Taking a look at the docker-compose.yaml we can see what is actually running:
-
Nats: Nats is used for communication between the GUAC components. It is available on port
4222. -
Collector-Subscriber: This component helps communicate to the collectors when additional information is needed.
-
GraphQL Server: Serving GUAC GraphQL queries and storing the data. As the in-memory backend is used, no separate backend is needed behind the server.
-
Ingestor: The ingestor listens for things to ingest through Nats, then pushes to the GraphQL Server. The ingestor also runs the assembler and parser internally.
-
Image Collector: This collector can pull OCI image metadata (SBOMs and attestations) from registries for further inspection.
-
Deps.dev Collector: This collector gathers further information from Deps.dev for supported packages.
-
OSV Certifier: This certifier gathers OSV vulnerability information from osv.dev about packages.

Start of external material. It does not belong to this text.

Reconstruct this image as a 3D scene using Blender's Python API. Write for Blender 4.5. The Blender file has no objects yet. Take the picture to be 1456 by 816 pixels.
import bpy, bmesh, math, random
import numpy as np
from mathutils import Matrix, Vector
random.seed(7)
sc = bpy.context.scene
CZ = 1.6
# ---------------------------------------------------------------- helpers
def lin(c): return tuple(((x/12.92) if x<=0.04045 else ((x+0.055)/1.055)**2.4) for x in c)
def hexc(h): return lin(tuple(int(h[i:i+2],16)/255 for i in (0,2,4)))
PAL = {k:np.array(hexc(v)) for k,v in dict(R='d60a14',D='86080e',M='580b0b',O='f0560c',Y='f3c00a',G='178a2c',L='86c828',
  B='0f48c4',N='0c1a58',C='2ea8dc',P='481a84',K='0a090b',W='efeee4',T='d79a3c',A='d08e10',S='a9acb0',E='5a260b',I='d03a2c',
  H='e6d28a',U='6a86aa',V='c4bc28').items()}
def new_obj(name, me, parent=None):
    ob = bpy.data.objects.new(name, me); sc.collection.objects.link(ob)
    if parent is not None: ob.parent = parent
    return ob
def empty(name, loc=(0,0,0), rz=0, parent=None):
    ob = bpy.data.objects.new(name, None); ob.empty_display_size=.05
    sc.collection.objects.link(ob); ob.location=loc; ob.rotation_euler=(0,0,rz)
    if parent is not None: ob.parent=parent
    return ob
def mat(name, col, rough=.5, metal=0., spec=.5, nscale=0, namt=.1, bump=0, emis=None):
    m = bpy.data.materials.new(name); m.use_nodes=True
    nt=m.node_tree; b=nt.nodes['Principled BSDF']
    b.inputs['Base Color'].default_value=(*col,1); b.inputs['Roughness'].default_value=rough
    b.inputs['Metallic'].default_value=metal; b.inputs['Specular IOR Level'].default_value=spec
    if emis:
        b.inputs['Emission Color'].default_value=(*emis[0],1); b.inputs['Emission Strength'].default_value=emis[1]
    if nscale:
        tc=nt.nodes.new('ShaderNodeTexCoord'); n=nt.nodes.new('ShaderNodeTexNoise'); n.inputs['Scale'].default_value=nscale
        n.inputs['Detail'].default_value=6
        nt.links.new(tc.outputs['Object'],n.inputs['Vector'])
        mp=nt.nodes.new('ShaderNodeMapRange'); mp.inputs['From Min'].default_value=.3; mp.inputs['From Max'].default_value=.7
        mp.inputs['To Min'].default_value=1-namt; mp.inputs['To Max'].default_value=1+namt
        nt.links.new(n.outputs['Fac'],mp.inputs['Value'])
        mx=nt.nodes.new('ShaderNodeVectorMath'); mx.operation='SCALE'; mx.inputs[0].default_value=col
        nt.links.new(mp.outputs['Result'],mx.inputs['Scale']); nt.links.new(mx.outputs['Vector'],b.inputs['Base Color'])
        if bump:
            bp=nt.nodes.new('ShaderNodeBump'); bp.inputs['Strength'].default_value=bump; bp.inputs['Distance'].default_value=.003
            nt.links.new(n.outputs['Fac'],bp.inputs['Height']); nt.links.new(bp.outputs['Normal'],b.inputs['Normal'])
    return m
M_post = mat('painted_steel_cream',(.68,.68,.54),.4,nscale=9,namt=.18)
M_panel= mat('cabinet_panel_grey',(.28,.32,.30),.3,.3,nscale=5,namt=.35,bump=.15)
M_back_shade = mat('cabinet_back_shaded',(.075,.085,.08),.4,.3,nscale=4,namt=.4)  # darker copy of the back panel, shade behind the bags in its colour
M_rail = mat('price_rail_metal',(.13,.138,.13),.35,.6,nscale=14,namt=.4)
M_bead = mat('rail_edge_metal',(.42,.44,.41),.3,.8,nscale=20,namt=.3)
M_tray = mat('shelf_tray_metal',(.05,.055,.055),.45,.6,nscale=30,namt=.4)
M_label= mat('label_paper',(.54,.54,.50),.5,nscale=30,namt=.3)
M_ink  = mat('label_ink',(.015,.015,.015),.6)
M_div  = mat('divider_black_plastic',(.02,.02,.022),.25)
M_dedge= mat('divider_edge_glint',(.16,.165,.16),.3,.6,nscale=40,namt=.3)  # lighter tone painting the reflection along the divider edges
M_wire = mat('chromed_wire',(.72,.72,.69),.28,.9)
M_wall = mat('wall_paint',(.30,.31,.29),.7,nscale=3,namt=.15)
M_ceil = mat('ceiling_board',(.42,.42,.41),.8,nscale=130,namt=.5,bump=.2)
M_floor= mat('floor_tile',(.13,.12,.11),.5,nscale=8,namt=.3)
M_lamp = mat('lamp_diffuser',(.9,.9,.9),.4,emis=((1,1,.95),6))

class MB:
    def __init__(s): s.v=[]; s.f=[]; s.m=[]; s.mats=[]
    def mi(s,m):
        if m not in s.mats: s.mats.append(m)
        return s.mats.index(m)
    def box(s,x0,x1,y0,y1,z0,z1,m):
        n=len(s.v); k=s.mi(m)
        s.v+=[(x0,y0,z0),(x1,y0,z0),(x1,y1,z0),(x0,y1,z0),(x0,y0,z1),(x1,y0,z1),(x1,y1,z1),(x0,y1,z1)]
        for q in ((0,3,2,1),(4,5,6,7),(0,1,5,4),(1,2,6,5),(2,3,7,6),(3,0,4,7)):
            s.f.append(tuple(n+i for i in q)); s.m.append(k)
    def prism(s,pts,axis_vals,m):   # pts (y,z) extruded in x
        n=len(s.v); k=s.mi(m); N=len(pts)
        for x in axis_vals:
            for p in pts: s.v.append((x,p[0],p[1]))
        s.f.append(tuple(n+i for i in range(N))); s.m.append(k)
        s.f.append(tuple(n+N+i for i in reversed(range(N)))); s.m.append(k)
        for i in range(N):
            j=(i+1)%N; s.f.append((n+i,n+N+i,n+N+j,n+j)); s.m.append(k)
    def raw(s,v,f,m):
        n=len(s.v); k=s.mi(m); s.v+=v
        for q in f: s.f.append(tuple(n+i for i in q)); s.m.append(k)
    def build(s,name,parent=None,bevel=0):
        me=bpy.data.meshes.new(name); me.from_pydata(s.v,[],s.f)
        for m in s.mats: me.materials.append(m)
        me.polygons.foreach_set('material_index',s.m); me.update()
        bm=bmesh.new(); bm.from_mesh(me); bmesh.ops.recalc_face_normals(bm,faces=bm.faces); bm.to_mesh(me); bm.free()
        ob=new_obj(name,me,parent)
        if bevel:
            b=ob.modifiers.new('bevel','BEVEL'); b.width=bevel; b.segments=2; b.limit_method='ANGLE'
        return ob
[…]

The compose configuration is suitable to leave running in an environment that is accessible to your environment for further GUAC ingestion, discovery, analysis, and evaluation. Keep in mind that the in-memory backend is not persistent.
Explore the types of collectors available in the collector binary and see what
will work for your build, ingestion, and SBOM workflow. These collectors can be
run as another service that watches a location for new documents to ingest.